Second steam generator for Kudankulam Nuclear Plant Unit-4 shipped from Russia

Built by Atomenergomash, the machine-building division of Russia’s Rosatom State Atomic Energy Corporation, the diameter of the steam generator is over 4 m, length 15 m, and weight 340 tonnes.
Rosatom, the Russian atomic energy corporation, machine building division Atomenergomash has shipped out equipment for Unit 4 of the Kudankulam Nuclear Power Project. (File photo | EPS)
Rosatom, the Russian atomic energy corporation, machine building division Atomenergomash has shipped out equipment for Unit 4 of the Kudankulam Nuclear Power Project. (File photo | EPS)

CHENNAI: The second steam generator for Unit 4 of the Kudankulam Nuclear Power Plant has been shipped from Russia to the construction site in Tamil Nadu, according to Russia’s Rosatom State Atomic Energy Corporation.

The equipment will reach India using multi-modal transport from Volgodonsk by road and water transport to Saint-Petersburg port, then by water transport through Baltic and Mediterranean seas, Suez Canal, Red Sea and the Indian Ocean. The length of the route is 21,000 kilometres with complex logistics.

This comes after Rosatom supplied the main equipment for Unit-3 of the plant, including the core melt localization device, a passive safety system capable of functioning even in the event of a complete loss of power supply.
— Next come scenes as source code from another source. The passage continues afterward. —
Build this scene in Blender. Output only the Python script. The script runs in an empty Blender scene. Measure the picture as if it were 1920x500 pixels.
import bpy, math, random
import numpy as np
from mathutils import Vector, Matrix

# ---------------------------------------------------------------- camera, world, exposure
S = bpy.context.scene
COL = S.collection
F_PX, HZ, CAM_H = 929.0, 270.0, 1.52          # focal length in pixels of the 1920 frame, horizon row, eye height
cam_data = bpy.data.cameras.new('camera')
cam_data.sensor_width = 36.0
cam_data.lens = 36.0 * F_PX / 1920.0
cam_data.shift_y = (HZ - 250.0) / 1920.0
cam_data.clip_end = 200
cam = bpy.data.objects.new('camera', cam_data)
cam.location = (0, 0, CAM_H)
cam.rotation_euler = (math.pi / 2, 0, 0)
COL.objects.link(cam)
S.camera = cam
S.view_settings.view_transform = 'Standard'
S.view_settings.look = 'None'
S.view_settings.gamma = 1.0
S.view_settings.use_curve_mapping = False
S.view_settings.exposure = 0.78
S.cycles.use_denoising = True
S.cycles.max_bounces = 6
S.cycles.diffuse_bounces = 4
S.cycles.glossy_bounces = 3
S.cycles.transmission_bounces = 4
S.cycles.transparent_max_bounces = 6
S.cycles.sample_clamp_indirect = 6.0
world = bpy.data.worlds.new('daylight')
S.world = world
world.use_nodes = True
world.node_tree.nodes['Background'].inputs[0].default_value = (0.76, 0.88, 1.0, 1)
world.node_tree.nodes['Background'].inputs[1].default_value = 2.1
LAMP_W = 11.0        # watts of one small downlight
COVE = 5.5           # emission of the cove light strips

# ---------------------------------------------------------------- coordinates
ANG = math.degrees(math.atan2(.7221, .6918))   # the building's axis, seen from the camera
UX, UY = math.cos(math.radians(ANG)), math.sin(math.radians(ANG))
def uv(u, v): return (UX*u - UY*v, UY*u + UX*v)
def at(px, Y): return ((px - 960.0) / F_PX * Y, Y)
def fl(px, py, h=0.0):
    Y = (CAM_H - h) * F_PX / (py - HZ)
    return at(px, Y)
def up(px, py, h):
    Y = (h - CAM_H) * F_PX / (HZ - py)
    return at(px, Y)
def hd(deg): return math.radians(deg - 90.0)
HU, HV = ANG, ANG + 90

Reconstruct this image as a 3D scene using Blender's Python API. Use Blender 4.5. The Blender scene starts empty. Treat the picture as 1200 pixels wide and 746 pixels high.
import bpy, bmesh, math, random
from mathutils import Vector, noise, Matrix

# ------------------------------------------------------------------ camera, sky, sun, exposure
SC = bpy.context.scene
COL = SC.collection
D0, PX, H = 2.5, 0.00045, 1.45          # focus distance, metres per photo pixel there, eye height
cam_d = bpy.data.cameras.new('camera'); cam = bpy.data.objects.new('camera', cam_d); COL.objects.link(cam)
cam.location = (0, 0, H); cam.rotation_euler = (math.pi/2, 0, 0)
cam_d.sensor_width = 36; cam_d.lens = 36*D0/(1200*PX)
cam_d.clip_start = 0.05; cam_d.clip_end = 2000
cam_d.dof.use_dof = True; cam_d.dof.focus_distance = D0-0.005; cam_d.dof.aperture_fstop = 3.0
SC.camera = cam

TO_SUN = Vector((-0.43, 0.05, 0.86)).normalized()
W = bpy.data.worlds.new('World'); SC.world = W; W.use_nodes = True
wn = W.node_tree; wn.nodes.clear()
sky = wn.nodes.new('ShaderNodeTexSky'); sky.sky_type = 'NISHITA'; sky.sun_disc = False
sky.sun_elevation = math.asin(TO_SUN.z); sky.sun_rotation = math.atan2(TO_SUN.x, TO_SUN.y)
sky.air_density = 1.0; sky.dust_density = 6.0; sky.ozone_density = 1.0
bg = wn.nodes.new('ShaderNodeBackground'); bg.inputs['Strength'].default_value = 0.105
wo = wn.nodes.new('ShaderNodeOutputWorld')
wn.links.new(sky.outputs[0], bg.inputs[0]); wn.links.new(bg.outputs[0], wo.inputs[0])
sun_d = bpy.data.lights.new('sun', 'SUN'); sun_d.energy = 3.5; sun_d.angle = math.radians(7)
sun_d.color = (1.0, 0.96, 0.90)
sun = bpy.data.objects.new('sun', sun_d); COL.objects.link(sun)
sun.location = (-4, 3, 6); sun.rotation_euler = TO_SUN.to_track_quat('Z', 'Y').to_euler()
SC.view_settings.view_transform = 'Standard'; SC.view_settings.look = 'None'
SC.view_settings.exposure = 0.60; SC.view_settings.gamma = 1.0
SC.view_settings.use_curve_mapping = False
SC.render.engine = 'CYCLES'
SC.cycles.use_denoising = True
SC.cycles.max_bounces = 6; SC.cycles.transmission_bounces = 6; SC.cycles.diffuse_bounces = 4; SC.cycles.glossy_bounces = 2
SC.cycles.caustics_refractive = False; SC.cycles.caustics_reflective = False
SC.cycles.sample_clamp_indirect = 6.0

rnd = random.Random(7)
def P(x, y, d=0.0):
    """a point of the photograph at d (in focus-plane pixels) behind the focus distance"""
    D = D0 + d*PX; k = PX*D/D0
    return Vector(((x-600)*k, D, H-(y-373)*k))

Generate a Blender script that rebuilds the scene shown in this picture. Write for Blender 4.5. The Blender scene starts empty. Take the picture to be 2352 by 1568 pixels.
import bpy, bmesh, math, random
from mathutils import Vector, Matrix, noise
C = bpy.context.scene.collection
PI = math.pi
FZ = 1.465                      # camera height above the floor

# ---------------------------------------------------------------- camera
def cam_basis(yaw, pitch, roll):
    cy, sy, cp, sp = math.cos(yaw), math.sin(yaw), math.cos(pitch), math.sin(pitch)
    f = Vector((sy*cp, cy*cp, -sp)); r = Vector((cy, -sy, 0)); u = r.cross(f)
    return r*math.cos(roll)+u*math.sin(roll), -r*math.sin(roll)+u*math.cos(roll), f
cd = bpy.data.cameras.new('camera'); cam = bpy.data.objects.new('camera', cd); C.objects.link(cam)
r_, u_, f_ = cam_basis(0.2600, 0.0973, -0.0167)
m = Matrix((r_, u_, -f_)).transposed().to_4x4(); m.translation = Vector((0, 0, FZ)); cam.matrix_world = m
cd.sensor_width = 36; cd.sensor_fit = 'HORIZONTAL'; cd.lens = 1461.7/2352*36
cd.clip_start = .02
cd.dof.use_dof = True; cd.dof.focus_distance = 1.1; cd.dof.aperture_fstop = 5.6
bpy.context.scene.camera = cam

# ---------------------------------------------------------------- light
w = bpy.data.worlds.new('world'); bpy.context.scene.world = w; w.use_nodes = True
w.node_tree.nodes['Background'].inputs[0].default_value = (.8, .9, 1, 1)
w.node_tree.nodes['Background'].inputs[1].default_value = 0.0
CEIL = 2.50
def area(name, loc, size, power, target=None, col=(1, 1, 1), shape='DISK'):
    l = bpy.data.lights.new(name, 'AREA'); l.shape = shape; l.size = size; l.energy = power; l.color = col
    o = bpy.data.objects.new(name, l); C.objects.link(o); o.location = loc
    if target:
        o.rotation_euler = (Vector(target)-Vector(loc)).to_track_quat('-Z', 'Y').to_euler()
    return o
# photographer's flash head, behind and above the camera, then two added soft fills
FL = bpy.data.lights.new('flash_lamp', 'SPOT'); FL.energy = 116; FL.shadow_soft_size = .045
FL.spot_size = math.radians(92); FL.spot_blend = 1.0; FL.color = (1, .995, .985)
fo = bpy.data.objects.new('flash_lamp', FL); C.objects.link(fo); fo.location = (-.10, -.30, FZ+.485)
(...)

Built by Atomenergomash, the machine-building division of Russia’s Rosatom State Atomic Energy Corporation, the diameter of the steam generator is over 4 m, length 15 m, and weight 340 tonnes. The set of equipment for one power unit of a nuclear power plant of this type includes four steam generators.

In the nuclear power plant, heat is removed from the reactor core by a coolant, which passes through the core. This thermal energy is used to produce steam in the steam generator. Steam’s mechanical energy is supplied to the turbine generator where it is converted into electricity.

Rosatom State Atomic Energy Corporation is the technical consultant and main equipment supplier to the Kudankulam NPP, which is being constructed under the India-Russia agreement of 1988 and its attachments dated 1998 and the agreement of December 8, 2008.